Learning to Teach

issue 01 | spring 2016

Faculty members nationwide may hold doctorates, but that doesn’t necessarily make them great at sharing knowledge with a roomful of students. Here’s how Denison is making scholars better teachers.

When a couple of junior faculty members approached Frank Hassebrock a decade ago about reviving Teaching Matters, a monthly brown-bag forum through which professors can share classroom teaching methods, he thought it was a great idea. After all, Hassebrock, today an associate professor of psychology and the Charles and Nancy Brickman Distinguished Service Chair, helped launch the original group in 1990. Plus, as a cognitive psychologist, he had spent his career trying to understand thinking and reasoning, memory, and comprehension.

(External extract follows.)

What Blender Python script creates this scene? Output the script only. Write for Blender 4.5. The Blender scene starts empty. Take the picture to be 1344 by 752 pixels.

A few years later, Hassebrock and a group of colleagues began exploring what a teaching and learning center like those found at other colleges might look like at Denison. Now they know: This past fall, Hassebrock became the director of the College’s new Center for Learning and Teaching.

Drawing from research, the Center aims to arm faculty with scientifically grounded insights into how students learn best—insights that sometimes fly in the face of what many may believe. A 2013 Association for Psychological Science report, for example, explained why common strategies like all-night study sessions don’t actually work, and it offered more effective alternatives, like using small, frequent practice tests.

The idea behind the Center is to promote evidence-based approaches to learning, drawing upon research on problem-solving, memory, and cognition. “We help faculty learn about learning, and then we apply it,” says Hassebrock.

Located in the Doane Library atrium, the center coordinates long-standing programs like Teaching Matters and new ones like the Pedagogical Practice Projects initiative, which supports faculty who develop innovative practices such as using social media or adjusting courses midstream based on feedback.

It also assists younger professors, who might not have spent much time contemplating teaching while finishing their Ph.Ds. For instance, the Center offers a regular seminar for first-year faculty and another program that encourages less experienced teachers to observe their more seasoned associates and debrief with them.
Those kinds of experiences can simultaneously make the task of college teaching less daunting and give veteran educators fresh food for thought. But the primary goal is, and always will be, to help students.

“Ultimately,” says Hassebrock, “we’re doing this to ensure that students receive the most effective instruction possible.”